Utterly Meaningless » Blog Archive » EVANGELICAL HOMESCHOOLING

    Filed at 5:52 am under by dcobranchi

    Mike Smith’s column at the WashTimes is all about reaching out and preaching the gospel:

    One of the most effective ways of growing the home-school movement is for home-school families to spread the word about what they have discovered. They should be equipped with facts and figures that support home-schooling. They should be able to point people to “getting-started resources” and local support groups.

    This is a challenge for all home-schoolers, because if we do not look for opportunities at our church or at work to make the case for home-schooling, then too many families will fail to understand that home-schooling is a viable option. Also, previously home-schooling families could be enticed back under the public system via ever-increasing subsidies, without existing home-school families who are willing to lend a hand.
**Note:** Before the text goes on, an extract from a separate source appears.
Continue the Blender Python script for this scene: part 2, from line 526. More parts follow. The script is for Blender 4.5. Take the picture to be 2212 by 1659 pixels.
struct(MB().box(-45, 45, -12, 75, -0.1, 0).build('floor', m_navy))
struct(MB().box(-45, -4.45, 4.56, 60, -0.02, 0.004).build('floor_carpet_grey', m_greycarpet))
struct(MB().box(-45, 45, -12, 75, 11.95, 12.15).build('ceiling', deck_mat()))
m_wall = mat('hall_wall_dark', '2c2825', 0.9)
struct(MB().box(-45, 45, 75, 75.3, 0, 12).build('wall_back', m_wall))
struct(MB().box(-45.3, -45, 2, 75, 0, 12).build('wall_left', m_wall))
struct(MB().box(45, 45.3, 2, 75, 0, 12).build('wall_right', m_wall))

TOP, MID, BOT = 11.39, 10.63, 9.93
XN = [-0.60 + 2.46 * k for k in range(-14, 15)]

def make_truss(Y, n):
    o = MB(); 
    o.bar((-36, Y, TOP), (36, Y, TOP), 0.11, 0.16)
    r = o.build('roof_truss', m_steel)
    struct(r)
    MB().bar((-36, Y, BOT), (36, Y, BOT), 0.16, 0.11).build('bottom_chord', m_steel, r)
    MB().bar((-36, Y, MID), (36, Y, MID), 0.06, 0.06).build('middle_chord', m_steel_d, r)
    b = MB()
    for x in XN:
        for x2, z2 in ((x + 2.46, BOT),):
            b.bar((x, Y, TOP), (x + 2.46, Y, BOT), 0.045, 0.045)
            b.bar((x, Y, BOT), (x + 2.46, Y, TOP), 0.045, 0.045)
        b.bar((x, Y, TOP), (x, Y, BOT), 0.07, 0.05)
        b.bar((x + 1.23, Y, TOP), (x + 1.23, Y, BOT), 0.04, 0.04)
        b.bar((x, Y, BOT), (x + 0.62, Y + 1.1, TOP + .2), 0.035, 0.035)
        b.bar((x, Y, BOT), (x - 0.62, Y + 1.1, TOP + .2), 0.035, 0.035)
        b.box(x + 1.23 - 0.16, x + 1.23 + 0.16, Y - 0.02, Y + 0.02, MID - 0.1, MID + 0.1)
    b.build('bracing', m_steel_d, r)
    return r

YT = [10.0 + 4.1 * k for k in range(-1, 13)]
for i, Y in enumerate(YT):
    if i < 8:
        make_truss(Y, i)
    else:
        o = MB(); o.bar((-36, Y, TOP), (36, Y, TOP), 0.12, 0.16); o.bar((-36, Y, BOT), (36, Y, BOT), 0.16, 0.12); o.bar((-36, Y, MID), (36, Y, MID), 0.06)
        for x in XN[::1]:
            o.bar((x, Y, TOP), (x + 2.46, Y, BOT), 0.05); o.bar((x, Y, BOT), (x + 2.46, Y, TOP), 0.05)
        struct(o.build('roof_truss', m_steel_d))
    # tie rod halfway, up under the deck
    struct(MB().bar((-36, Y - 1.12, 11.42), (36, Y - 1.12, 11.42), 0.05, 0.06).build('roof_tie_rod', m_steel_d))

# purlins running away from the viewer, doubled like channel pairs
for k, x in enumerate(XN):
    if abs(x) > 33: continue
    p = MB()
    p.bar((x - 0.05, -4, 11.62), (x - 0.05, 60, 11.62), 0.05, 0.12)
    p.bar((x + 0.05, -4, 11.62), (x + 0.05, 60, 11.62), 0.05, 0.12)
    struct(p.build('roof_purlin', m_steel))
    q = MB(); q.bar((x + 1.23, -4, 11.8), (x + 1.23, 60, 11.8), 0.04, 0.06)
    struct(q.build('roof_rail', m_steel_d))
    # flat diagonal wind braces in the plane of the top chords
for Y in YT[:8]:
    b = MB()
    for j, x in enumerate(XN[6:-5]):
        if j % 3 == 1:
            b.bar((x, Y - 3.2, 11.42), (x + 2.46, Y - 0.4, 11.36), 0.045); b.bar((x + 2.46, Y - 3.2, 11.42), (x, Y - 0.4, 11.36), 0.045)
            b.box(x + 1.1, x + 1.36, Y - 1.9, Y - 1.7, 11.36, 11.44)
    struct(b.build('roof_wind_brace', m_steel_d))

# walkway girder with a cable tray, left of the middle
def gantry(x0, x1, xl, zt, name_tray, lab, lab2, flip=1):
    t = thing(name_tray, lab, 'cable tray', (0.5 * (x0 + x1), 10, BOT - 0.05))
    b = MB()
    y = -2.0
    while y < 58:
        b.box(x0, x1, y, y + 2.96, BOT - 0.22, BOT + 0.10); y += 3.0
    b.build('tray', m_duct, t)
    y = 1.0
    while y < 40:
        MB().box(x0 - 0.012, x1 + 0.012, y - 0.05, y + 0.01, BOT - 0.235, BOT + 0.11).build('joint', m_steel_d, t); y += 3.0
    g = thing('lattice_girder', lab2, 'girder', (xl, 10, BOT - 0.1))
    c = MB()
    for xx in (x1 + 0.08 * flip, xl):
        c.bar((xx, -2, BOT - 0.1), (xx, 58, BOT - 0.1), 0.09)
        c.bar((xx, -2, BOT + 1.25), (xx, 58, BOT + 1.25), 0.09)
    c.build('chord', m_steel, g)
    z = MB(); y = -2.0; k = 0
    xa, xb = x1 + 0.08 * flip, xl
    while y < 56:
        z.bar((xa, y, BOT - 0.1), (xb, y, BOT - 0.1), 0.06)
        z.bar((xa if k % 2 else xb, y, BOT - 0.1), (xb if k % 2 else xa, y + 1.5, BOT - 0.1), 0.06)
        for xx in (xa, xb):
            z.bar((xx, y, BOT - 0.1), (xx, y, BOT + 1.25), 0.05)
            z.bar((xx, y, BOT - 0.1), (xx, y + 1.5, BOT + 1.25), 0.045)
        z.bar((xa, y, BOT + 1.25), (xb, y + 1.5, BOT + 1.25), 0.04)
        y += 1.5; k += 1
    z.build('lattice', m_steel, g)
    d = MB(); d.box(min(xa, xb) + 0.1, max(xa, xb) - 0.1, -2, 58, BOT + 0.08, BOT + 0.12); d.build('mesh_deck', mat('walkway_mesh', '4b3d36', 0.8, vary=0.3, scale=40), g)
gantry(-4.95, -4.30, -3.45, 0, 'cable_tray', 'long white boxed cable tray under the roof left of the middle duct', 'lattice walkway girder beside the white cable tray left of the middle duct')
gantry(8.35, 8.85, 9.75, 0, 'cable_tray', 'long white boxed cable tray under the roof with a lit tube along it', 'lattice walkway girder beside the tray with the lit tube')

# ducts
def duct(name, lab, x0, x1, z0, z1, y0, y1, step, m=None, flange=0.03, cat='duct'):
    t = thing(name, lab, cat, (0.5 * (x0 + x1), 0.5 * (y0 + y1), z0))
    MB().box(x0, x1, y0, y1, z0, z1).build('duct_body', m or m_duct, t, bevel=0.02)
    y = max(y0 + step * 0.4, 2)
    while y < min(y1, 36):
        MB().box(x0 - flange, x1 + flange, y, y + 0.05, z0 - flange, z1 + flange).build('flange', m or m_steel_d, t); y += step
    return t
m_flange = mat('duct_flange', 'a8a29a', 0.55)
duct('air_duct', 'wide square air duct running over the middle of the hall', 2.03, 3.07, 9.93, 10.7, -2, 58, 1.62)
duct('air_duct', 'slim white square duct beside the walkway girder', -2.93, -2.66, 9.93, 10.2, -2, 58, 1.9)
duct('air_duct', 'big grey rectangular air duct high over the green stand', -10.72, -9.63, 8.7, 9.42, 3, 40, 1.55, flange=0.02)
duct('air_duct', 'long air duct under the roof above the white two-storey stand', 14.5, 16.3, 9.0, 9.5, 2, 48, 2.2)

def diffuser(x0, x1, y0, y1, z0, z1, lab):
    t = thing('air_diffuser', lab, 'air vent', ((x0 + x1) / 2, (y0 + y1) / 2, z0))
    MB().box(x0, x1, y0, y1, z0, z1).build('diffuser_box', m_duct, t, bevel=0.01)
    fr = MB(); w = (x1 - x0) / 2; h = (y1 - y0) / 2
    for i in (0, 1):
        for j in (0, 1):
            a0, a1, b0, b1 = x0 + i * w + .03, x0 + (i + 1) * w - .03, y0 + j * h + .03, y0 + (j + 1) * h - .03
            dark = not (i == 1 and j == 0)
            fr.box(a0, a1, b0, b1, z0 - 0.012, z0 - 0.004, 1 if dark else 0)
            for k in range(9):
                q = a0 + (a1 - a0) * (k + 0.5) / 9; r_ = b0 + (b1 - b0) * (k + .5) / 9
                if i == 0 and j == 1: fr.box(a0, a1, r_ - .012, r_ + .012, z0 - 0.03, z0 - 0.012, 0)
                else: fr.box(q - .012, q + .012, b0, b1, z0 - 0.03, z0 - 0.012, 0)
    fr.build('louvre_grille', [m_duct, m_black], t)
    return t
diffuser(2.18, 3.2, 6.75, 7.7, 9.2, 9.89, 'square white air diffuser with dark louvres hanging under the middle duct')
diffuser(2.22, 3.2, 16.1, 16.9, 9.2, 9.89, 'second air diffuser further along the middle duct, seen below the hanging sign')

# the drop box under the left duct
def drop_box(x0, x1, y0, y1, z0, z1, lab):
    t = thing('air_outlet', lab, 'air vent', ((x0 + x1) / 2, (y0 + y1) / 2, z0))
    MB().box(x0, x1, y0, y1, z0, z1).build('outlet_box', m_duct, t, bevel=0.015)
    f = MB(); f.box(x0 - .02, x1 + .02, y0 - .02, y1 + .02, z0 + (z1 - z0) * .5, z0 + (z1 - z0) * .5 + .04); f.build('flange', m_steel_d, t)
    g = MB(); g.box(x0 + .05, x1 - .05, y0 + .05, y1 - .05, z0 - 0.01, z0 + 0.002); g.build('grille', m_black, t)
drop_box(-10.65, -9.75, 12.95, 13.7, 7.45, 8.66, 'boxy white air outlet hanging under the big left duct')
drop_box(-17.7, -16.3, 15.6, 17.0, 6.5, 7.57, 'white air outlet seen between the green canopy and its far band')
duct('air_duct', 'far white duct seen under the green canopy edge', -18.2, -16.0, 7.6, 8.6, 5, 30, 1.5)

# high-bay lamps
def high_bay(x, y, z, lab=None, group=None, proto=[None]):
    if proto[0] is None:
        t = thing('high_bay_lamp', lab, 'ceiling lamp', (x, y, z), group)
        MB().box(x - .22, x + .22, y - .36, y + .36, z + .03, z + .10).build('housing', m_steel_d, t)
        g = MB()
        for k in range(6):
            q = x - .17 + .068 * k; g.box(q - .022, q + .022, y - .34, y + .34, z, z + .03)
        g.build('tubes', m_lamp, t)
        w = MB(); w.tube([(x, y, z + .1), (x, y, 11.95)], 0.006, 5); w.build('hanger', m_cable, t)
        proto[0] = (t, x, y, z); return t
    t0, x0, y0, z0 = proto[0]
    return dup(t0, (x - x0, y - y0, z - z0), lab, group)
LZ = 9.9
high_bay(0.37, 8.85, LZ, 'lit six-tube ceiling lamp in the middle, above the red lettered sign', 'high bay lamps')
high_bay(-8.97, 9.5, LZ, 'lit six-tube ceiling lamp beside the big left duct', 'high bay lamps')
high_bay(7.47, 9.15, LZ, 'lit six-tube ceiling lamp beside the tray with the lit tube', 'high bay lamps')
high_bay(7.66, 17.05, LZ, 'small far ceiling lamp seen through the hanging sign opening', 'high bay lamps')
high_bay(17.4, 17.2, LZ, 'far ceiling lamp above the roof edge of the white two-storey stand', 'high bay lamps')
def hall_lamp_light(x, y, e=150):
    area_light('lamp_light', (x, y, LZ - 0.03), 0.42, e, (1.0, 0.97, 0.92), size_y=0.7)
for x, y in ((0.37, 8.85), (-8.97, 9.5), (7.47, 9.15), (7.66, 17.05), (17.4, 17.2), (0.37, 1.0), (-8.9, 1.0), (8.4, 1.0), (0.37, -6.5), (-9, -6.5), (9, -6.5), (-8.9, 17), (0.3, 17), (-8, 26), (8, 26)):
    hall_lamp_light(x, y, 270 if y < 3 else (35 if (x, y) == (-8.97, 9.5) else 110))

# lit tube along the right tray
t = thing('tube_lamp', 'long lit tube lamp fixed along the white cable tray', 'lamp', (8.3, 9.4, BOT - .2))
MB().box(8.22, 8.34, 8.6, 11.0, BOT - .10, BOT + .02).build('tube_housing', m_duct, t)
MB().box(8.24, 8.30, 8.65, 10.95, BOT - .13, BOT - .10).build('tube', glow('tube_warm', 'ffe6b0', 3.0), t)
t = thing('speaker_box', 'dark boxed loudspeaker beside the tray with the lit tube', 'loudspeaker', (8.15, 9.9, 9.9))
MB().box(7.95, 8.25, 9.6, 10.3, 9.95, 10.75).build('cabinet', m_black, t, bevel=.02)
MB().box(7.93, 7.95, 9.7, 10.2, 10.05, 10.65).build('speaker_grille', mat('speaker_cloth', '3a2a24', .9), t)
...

    There are millions of parents who would benefit from making this important choice. In order for home-schooling to fulfill its potential and revolutionize education in this country, home-schooling parents need to persuade other parents that the benefits of home-schooling outweigh the burdens. This is one of the most important challenges facing home-schooling today. I trust that the home-school movement will choose to go the extra mile and ensure that home-schooling continues to thrive.

    I’ve written before that I wasn’t sure I liked the idea of preaching the Good News of home education. Now, Mike Smith wants to take this and extend it further, to “revolutionize education.” Now I’m sure I don’t like it.

    I don’t care to revolutionize education. I don’t see home education as a “movement.” I’m of the “leave me the hell alone” bent. That’s directed at both the government and homeschool advocates who want to use homeschooling to further their personal political agendas. (Yes, Scott, I’m talking about HSLDA. You can call me judgmental, again, if you wish.) So, I’ll fight for homeschooling freedoms (to ensure my own) and ally myself with like-minded folks. I have nothing but disdain for the “movement” folks who see homeschooling as a means to an end, the end being political power for themselves (Yes, Scott, I’m talking about HSLDA).


    Comment by
    December 19th, 2005
    at 8:04 am

    I would like to add that as a ‘newer’ homeschooler (my daughter is only 7) albeit one who has researched and done some serious ‘homework’ on the topic since she was 2, I dislike the idea of making homeschooling seem like a ‘viable option’ to the masses. I’d much rather people had to put the effort into finding that out themselves. It seems in our ‘get rich quick’ society things that come without much effort are never given much effort, and thus quality declines.

    I’ve actually taken to discouraging people from homeschooling, especially if I sense they are the ‘easy road’ kind. If they are persistent in wanting info I take that as a good sign! We have a very active group of homeschooling families that get together quite frequently and accept new members. We’ve had to put in place ‘requirements’ for the get togethers because we were finding some hangers-on who were partaking of our fun, but not contributing to the making of said fun. We lost quite of few of the families who were dead wood when they realized they couldn’t just coast along anymore. (sigh)

    In a way I long sometimes for what I perceive as the ‘good old days’ of homeschooling when people were more self supporting because they had to be, and thus less dependent and likely to expect things to be done for them rather than doing it themselves.

    My two cents.

    Comment by
    December 19th, 2005
    at 8:10 am

    Just think of what HSLDA might try to accomplish with the dues from another 500,000 members.

    Scary thought.

    Comment by
    December 19th, 2005
    at 2:39 pm

    I found all the references to homeschoolers losing their rights to the government almost comical. Almost.